My mum has worked hard to create awareness about web accessibility on LinkedIn and in networking circles. Her posts are now trending regularly on LinkedIn and website owners are coming to us to commission accessible, WCAG 2.1 compliant website designs and builds.

Our work has helped businesses to realise that they need to be more inclusive so that disabled and impaired people are able to access and interact with more websites.”

What’s worked?

“My mum is creating a lot of content that tells my story to make web accessibility personal and tangible. She also shows people how to test their website for accessibility and what to do to fix things if they are inaccessible. We also offer free audits of home pages to show website owners where the problems lie.

I believe that we have also shown business owners the commercial benefits of having a website that can be accessed by everyone to attract more sales. At the same time, we have made web accessibility affordable.”
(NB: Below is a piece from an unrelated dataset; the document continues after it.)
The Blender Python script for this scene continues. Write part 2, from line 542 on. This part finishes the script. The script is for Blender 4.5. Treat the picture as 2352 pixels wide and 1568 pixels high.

What has she learned? Any challenges?

My mum has researched courses for me as a web developer and her as a salesperson. We have both passed our relevant courses. We have both learnt so much about the benefits of digital inclusion and how assistive technology used by disabled people interacts with websites.

Our challenge was and still is that in the UK, web accessibility is virtually unknown. Therefore, there are not many UK resources that were affordable for us to access. We had to use US resources and get to know a community that initially was not very welcoming.

My mum never gives up though, and we now have people advising us on accessibility because she challenged their views and had meaningful conversations with them. She’s not easily intimidated, and when she is passionate about something, she doesn’t stop.”

What’s next?

“We cannot fulfil our mission alone. Therefore, we are planning to offer web accessibility support and training to other web agencies and freelance developers as well as in-house development teams. We are also hoping to employ other neurodivergent team members to help us grow KreativeInc Agency into a neurodiverse agency.”

What advice, contacts, or resources would help her?

“We would love to be connected with influencers that can help us spread our message and fulfil our vision. We would welcome mentors that can show us how to scale our business into a consultancy.”

Why we’re sharing these stories

Each year, an individual or organisation from each of our five categories plus one exceptional judges’ choice individual is recognised at our annual Igniting Inspiration celebration event.

We publish each and every nomination to raise awareness of all the positive work that goes on in the North. While, this year, our physical event had to be deferred, our campaign to spread stories of positive social impact continues – good news is needed!